1. Either each milestone is successfully closed and the contingencies will be removed, bringing you one step closer to the close, or
2. The buyer, after reviewing the property and the papers, requests a renegotiation of the terms of the contract (usually the price).
It is important that you keep in close communication with your lender,, who will let you know when additional documents are needed to approve your loan application and fund your loan. If the agreements are conditional upon financing, then the property will be appraised by a licensed appraiser to determine the value for the lending institution, via a third party. This is done so that the lending institution can confirm that its investment in your property is accurate. Appraisers are specialists in determining the value of properties, based on a combination of square footage measurements, building costs, recent sales of comparable properties, operating income, etc. When you are within two weeks of closing, double-check with your lender to be sure the loan will go through smoothly and on time.

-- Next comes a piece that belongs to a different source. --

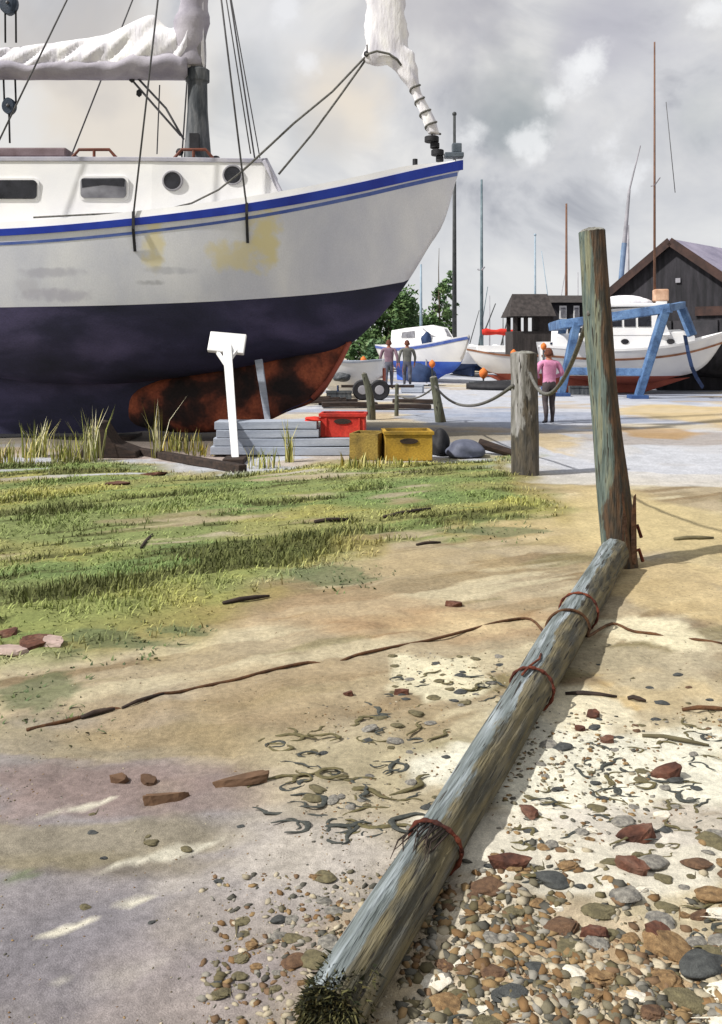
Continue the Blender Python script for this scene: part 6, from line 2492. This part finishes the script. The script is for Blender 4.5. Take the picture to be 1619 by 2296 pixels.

If the property that you are purchasing is conditional upon an association approval, request the rules, regulations, and other important documents from the seller as soon as you have an effective agreement to purchase. Make sure that the application documents and processing fees are submitted to the appropriate person at the association by the required time. Fill out all of the information completely and legibly so there is no delay in processing the application. If you are required to meet with the association for your approval, make an appointment as soon as possible for the interview. Most associations require a certificate of approval before move-in. Your closing agent will request that the original copy of this approval letter be brought to the closing, so that it can be recorded with the deed in the county public records.
If you are obtaining a loan, you will be required by your lender to purchase a certain amount of insurance on the property. The value will depend on the lending institution and the purchase price of the property. You may be able to save hundreds of dollars a year on homeowners’ insurance by shopping around for insurance. You can also save money with these tips.

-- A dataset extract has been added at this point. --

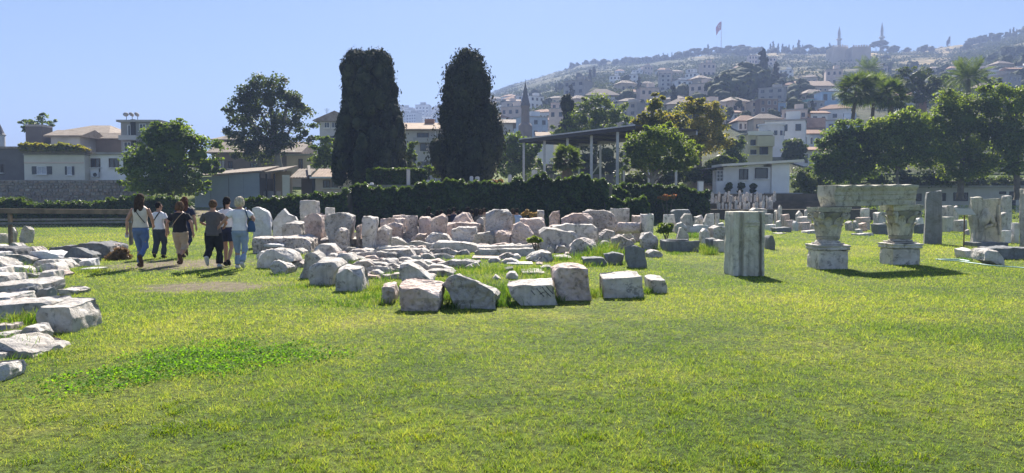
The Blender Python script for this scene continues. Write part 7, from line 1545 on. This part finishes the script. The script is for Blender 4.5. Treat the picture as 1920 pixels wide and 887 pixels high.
person('woman with a brown bob in a black t-shirt and beige cropped trousers', place(339, 499), 1.52, R(-2), walk('L', .22, .10, arms=[A_((-.31, -.02, 1.12), (-.36, .04, .87)), A_((.31, -.06, 1.12), (.33, -.02, .86))]), 'cloth_black', 'short', 'cloth_beige', 'capri', 'hair_light_brown', 'bob', 'shoe_brown', 1.18, hem=.86, extras=[('strap', strap(.10, 1.36, -.18, 1.0, .010), 'strap_tan')])
person('woman with long reddish hair in dark blue half hidden behind the brown haired woman', place(348, 484), 1.69, R(4), walk('L', .24, .12), 'cloth_navy', 'short', 'cloth_navy', 'capri', 'hair_red', 'long', 'shoe_brown')
person('person with short brown hair in a grey t-shirt and loose black trousers', place(401, 504), 1.57, R(3), walk('R', .16, .10, head_turn=R(8), arms=[A_((-.29, .06, 1.13), (-.22, .24, 1.05)), A_((.27, .06, 1.12), (.18, .22, 1.03))]), 'cloth_grey', 'short', 'trousers_dark', 'loose', 'hair_light_brown', 'short', 'shoe_white', 1.2, hem=.80, sleeve=.7)
person('girl with dark hair in a white top and navy shorts between the other two walkers', place(427, 500), 1.65, R(-4), walk('L', .16, .03, arms=[A_((-.25, .04, 1.10), (-.18, .15, .95)), A_((.25, .0, 1.10), (.24, .1, .9))]), 'cloth_white', 'short', 'cloth_navy', 'shorts', 'hair_dark', 'tail', 'shoe_black', .95, hem=.95)
person('woman with short white hair, white t-shirt, pale jeans and a blue shoulder bag', place(451, 505), 1.66, R(2), walk('L', .17, .04, arms=[A_((-.30, -.05, 1.16), (-.44, .03, 1.02)), A_((.33, -.05, 1.17), (.24, .08, 1.08))]), 'cloth_white', 'short', 'jeans_pale', 'long', 'hair_white', 'white_bob', 'shoe_white', 1.08, hem=.90, extras=[('strap', strap(.145, 1.40, .21, 1.16, .014), 'bag_blue'), ('shoulder_bag', bag((.265, -.03, 1.0), (.09, .055, .13)), 'bag_blue')])
# the group sitting behind the heap
SIT = pose(hip=.50, lean=.05, legs=[dict(knee=(-.13, .42, .47), ankle=(-.13, .40, .08), toe=(-.14, .53, .03)), dict(knee=(.13, .42, .47), ankle=(.13, .40, .08), toe=(.14, .53, .03))], arms=[A_((-.25, .05, .74), (-.12, .28, .60)), A_((.25, .05, .74), (.12, .28, .60))])
BY = 33.0
s0 = stone('marble_block', 'long low pale block the group sits on behind the heap', 'stone block', [(788, 431), (920, 430), (983, 431), (984, 447), (788, 447)], 'marble', .5, Y=BY - .12, rough=.015)
GR = 'dark haired group sitting behind the heap'
protos = {}
def seated(kind, px, py, rz, label):
    top = at(px, py, BY + .2)
    hgt = 1.33; x = top.x; sc = max(.8, min(1.15, top.z / hgt))
    if kind not in protos:
        hk, hc_, tp = kind; o = person(label, (x, BY + .12, 0), 1.66, rz, SIT, tp, 'short', 'jeans_dark', 'long', hc_, hk, 'shoe_black', 1.0, voxel=.024, group=GR, hem=.86); protos[kind] = o
    else:
        o = copy_tree(protos[kind]); o.location = (x, BY + .12, 0); o.rotation_euler = (0, 0, rz); o['label'] = label
    k_ = rngp.uniform(.92, 1.07); o.scale = (.97 * k_, .97 * k_, k_); o.location.z = 0
    o.location.y += rngp.uniform(-.03, .05)
    return o
rngp = random.Random(8)
SL = [(804, 390, ('long', 'hair_dark', 'cloth_black'), 'leftmost of the sitting group, long dark hair and black top'), (820, 389, ('long', 'hair_dark', 'cloth_grey'), 'sitting person with long dark hair, second from the left in the group'), (828, 389, ('long', 'hair_dark', 'cloth_black'), 'sitting person leaning close to the second one from the left in the group'),
      (842, 396, ('bob', 'hair_dark', 'cloth_black'), 'short sitting person left of the dome shaped boulder'), (851, 394, ('short', 'hair_dark', 'cloth_navy'), 'sitting person with short dark hair partly behind the dome shaped boulder, left'), (861, 390, ('long', 'hair_dark', 'cloth_black'), 'sitting person whose long dark hair rises above the dome shaped boulder'),
      (877, 391, ('bob', 'hair_dark', 'cloth_grey'), 'sitting person with bobbed dark hair right above the dome shaped boulder'), (884, 389, ('short', 'hair_dark', 'cloth_black'), 'sitting person with short dark hair just right of the dome shaped boulder'), (893, 392, ('long', 'hair_dark', 'cloth_grey'), 'sitting person with long hair and grey top right of the dome shaped boulder'),
      (901, 394, ('bob', 'hair_brown', 'cloth_black'), 'sitting person with bobbed brown hair before the big boulder'), (908, 391, ('short', 'hair_brown', 'cloth_beige'), 'sitting person with brown hair and beige top close to the big boulder'), (917, 390, ('short', 'hair_dark', 'cloth_black'), 'sitting person almost hidden behind the big boulder'),
      (962, 391, ('bob', 'hair_brown', 'cloth_beige'), 'sitting person with brown hair just right of the big boulder'), (970, 389, ('short', 'hair_dark', 'cloth_blue'), 'sitting person in a light blue shirt right of the big boulder')]
for px_, py_, kind, lab in SL: seated(kind, px_, py_, R(rngp.uniform(-30, 30)), lab)

bpy.data.scenes.remove(WORK)
# ================================================================== town and trees on the hillside
def hill_row(px, D): return 383 - (hill_z(px, D) - EYE) * F / D
def hill_D(px, py):
    lo, hi = 110.0, interp(RDIST, px)
    for _ in range(40):
        mid = (lo + hi) / 2
        if hill_row(px, mid) > py: lo = mid
        else: hi = mid
    return lo
W_ = {}
def hh(label, x0, y0, x1, y1, wall, roof='flat', rise=.0, roof_mat='roof_tile', wins=(), D=None, depth=None, rz=0, grid=None, **k):
    """house standing on the slope where its foot (row y1) meets the hill; grid = (columns, rows) of windows"""
    Dd = D or hill_D((x0 + x1) / 2, y1); w = (x1 - x0) * Dd / F; H = (y1 - y0) * Dd / F
    wl_ = list(wins)
    if grid:
        nx, ny = grid
        for j in range(ny):
            for i in range(nx):
                cx_ = x0 + (x1 - x0) * (i + .5) / nx; cy_ = y0 + (y1 - y0) * (j + .5) / ny; hw_ = (x1 - x0) / nx * .24; hh_ = (y1 - y0) / ny * .28; wl_.append((cx_ - hw_, cy_ - hh_, cx_ + hw_, cy_ + hh_, {'mull': 0, 'sill': False, 'frame': 'frame_white' if (i + j) % 3 else 'frame_brown'}))
    return house(label, x0, y0, x1, y1, Dd, depth or max(5, w * .8), wall, roof, rise, roof_mat, wl_, sink=6, rz=rz, **k)
h = hh('pale yellow house with an open balcony above the white house roof', 1402, 252, 1449, 291, 'yellow_plaster', D=112, wins=[(1407, 262, 1418, 273, {'frame': 'metal_dark', 'mull': 0}), (1407, 281, 1418, 290, {'frame': 'metal_dark', 'mull': 0}), (1424, 274, 1440, 290, {'frame': 'metal_dark', 'mull': 1})], rz=0)
xa, za = L2(h, 1432, 266, h.location.y); cube('balcony', 'yellow_plaster', h, (xa, -.6, za), (2.4, 1.2, 1.5)); cube('parapet', 'cream_plaster', h, (L2(h, 1425, 252, h.location.y)[0], -.2, L2(h, 1425, 250, h.location.y)[1]), (3.7, .3, .6))
t = thing('house', 'round fronted white house behind the pale yellow house', 'house', tuple(at(1457, 276, 132))); m = MB(); m.lathe([(2.2, -7), (2.2, 4.0), (2.35, 4.0), (2.35, 4.3)], (0, 3, 0), 24); link('wall', m.mesh('wall', smooth=30), MT['white_plaster'], t)
for k in range(5):
    an = R(-60 + 30 * k); c_ = cube('window', 'glass', t, (2.2 * math.sin(an), 3 - 2.2 * math.cos(an), 2.6), (.55, .12, .8)); c_.rotation_euler = (0, 0, an)
hh('pinkish grey house with two storeys right of the round fronted house', 1466, 233, 1492, 268, 'grey_plaster', 'gable', 1.0, 'pale_tile', grid=(3, 2), over=.5)
hh('pinkish house with a parapet left of the bluish house', 1486, 234, 1508, 262, 'pink_plaster', grid=(2, 1))
hh('tall brown house block with a beige side under the dark trees', 1424, 186, 1460, 226, 'brown_plaster', grid=(3, 3), rz=R(8))
hh('narrow beige house side left of the tall brown house block', 1410, 190, 1425, 224, 'tan_plaster', grid=(2, 3))
hh('light blue rounded house with a white cornice in the middle of the slope', 1459, 193, 1513, 222, 'blue_plaster', grid=(4, 1), wins=())
hh('bright blue house cut by the tall fan palms', 1540, 172, 1585, 214, 'blue_plaster', grid=(3, 2))
hh('teal green house between the two blue houses', 1512, 186, 1526, 212, 'teal_plaster', grid=(1, 2))
hh('grey house with a dark balcony left of the bright blue house', 1522, 190, 1546, 216, 'concrete', grid=(2, 2))
hh('white house with a red hipped roof left of the round fronted house', 1384, 228, 1420, 246, 'white_plaster', 'gable', 1.6, 'roof_tile', grid=(4, 1), hip=True, over=.9)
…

Consider a higher deductible. Increasing your deductible by just a few hundred dollars can make a big difference in your premium.

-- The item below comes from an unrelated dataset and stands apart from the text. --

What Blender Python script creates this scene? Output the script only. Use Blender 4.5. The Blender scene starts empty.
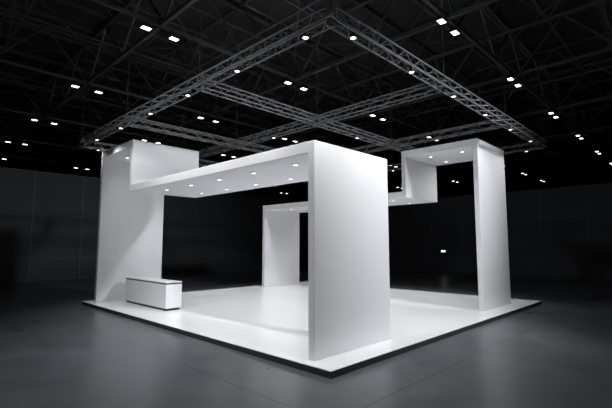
import bpy, bmesh, math, random
from mathutils import Vector, Matrix
random.seed(4)
SC=bpy.context.scene
SC.view_settings.view_transform='Standard'
COL=SC.collection

# ------------------------------------------------------------------ materials
def new_mat(name):
    m=bpy.data.materials.new(name); m.use_nodes=True
    return m,m.node_tree,m.node_tree.nodes['Principled BSDF']
def simple(name,col,rough=.5,metal=0,emit=None,es=0,noise=0.0,scale=3):
    m,nt,b=new_mat(name)
    b.inputs['Base Color'].default_value=(*col,1); b.inputs['Roughness'].default_value=rough
    b.inputs['Metallic'].default_value=metal
    if emit:
        b.inputs['Emission Color'].default_value=(*emit,1); b.inputs['Emission Strength'].default_value=es
    if noise>0:
        tc=nt.nodes.new('ShaderNodeTexCoord'); n=nt.nodes.new('ShaderNodeTexNoise'); n.inputs['Scale'].default_value=scale
        n.inputs['Detail'].default_value=5
        r=nt.nodes.new('ShaderNodeValToRGB')
        r.color_ramp.elements[0].position=.3; r.color_ramp.elements[1].position=.7
        r.color_ramp.elements[0].color=(*[c*(1-noise) for c in col],1); r.color_ramp.elements[1].color=(*[min(1,c*(1+noise)) for c in col],1)
        nt.links.new(tc.outputs['Object'],n.inputs['Vector']); nt.links.new(n.outputs['Fac'],r.inputs['Fac']); nt.links.new(r.outputs['Color'],b.inputs['Base Color'])
    return m
M_white=simple('painted_white',(.80,.805,.825),.5,noise=.010,scale=.8)
M_deck=simple('white_deck',(.80,.805,.825),.25,noise=.012,scale=.6)
M_skirt=simple('dark_skirt',(.03,.031,.033),.5)
M_dark=simple('dark_laminate',(.02,.02,.022),.4)
M_steel=simple('rig_steel',(.12,.12,.125),.5,.2)
M_roofsteel=simple('roof_steel',(.085,.085,.088),.6,0)
M_wall=simple('dark_wall',(.050,.053,.060),.7,noise=.12,scale=.3)
M_wall2=simple('dark_wall_trim',(.075,.078,.085),.6)
M_deckroof=simple('roof_deck',(.03,.03,.032),.8,noise=.2,scale=.5)
M_lamp=simple('lamp_glow',(.9,.9,.9),.5,emit=(1,.98,.95),es=4)
M_down=simple('downlight_glow',(.9,.9,.9),.5,emit=(1,.99,.97),es=4)
M_black=simple('fixture_black',(.02,.02,.02),.5)
M_ring=simple('downlight_ring',(.5,.5,.5),.4)
M_exit=simple('exit_glow',(.8,.85,.8),.5,emit=(.95,1,.95),es=1.5)

def floor_mat():
    m,nt,b=new_mat('polished_concrete'); N=nt.nodes; L=nt.links
    tc=N.new('ShaderNodeTexCoord')
    n1=N.new('ShaderNodeTexNoise'); n1.inputs['Scale'].default_value=.22; n1.inputs['Detail'].default_value=4; n1.inputs['Roughness'].default_value=.5
    n2=N.new('ShaderNodeTexNoise'); n2.inputs['Scale'].default_value=1.6; n2.inputs['Detail'].default_value=7; n2.inputs['Roughness'].default_value=.55
    for n in (n1,n2): L.new(tc.outputs['Object'],n.inputs['Vector'])
    r=N.new('ShaderNodeValToRGB'); r.color_ramp.elements[0].position=.3; r.color_ramp.elements[1].position=.7
    r.color_ramp.elements[0].color=(.055,.058,.067,1); r.color_ramp.elements[1].color=(.125,.131,.146,1)
    mx=N.new('ShaderNodeMath'); mx.operation='MULTIPLY_ADD'; mx.inputs[1].default_value=.4
    L.new(n2.outputs['Fac'],mx.inputs[0])
    ml=N.new('ShaderNodeMath'); ml.operation='MULTIPLY'; ml.inputs[1].default_value=.6; L.new(n1.outputs['Fac'],ml.inputs[0]); L.new(ml.outputs[0],mx.inputs[2])
    L.new(mx.outputs[0],r.inputs['Fac'])
    sep=N.new('ShaderNodeSeparateXYZ'); L.new(tc.outputs['Object'],sep.inputs[0])
    def joint(out,off):
        a=N.new('ShaderNodeMath'); a.operation='ADD'; a.inputs[1].default_value=off; L.new(out,a.inputs[0])
        p=N.new('ShaderNodeMath'); p.operation='PINGPONG'; p.inputs[1].default_value=2.6; L.new(a.outputs[0],p.inputs[0])
        c=N.new('ShaderNodeMath'); c.operation='LESS_THAN'; c.inputs[1].default_value=.012; L.new(p.outputs[0],c.inputs[0]); return c.outputs[0]
    mm=N.new('ShaderNodeMath'); mm.operation='MAXIMUM'; L.new(joint(sep.outputs['X'],1.4),mm.inputs[0]); L.new(joint(sep.outputs['Y'],1.2),mm.inputs[1])
    mix=N.new('ShaderNodeMix'); mix.data_type='RGBA'; mix.inputs['B'].default_value=(.02,.02,.022,1)
    L.new(mm.outputs[0],mix.inputs['Factor']); L.new(r.outputs['Color'],mix.inputs['A']); L.new(mix.outputs['Result'],b.inputs['Base Color'])
    rr=N.new('ShaderNodeMapRange'); rr.inputs['From Min'].default_value=.3; rr.inputs['From Max'].default_value=.7
    rr.inputs['To Min'].default_value=.25; rr.inputs['To Max'].default_value=.36
    L.new(mx.outputs[0],rr.inputs['Value']); L.new(rr.outputs['Result'],b.inputs['Roughness'])
    bp=N.new('ShaderNodeBump'); bp.inputs['Strength'].default_value=.03; L.new(n2.outputs['Fac'],bp.inputs['Height']); L.new(bp.outputs['Normal'],b.inputs['Normal'])
    return m
M_floor=floor_mat()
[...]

If you have come this far, then this means that it is almost time for a congratulations, but not yet. Do not forget to tie up these loose ends: Final Walk-Through Inspection.
More of a formality than anything else, the final inspection takes place a day before or on the day of the closing. You will visit the property to verify that all is in working order, everything is the same as when you last viewed the property, that there are no extra items left behind, and that everything included in your purchase is still at the property.
We will provide a list of useful numbers for the activation of home services and utilities after the closing occurs.
Be Prepared. We are ready to assist you should an unforeseen glitch pop up, even at this last stage. Something at the property breaks down, or some other minor detail – no need to worry. We have encountered these problems before, so we know how to handle them efficiently and in a stress-free manner.
The closing agent will furnish all parties involved with a settlement statement, which summarizes any details of the financial transactions enacted in the process. You and the seller (s) will sign this statement, as well as the closing agent, certifying its accuracy. If you are obtaining financing, you will have to sign all pertinent documentation required by the lending institution. If you are unable to attend the scheduled closing, arrangements can be made depending on the circumstances and the notice that we receive. If you are bringing funds to the transaction, you can elect to either have the funds wired electronically into the closing agent’s escrow account or bring a certified bank check to the closing in the amount specified on the settlement statement. The seller should arrange to have all property keys and any other important information for you at the closing so that you may receive these items at this time.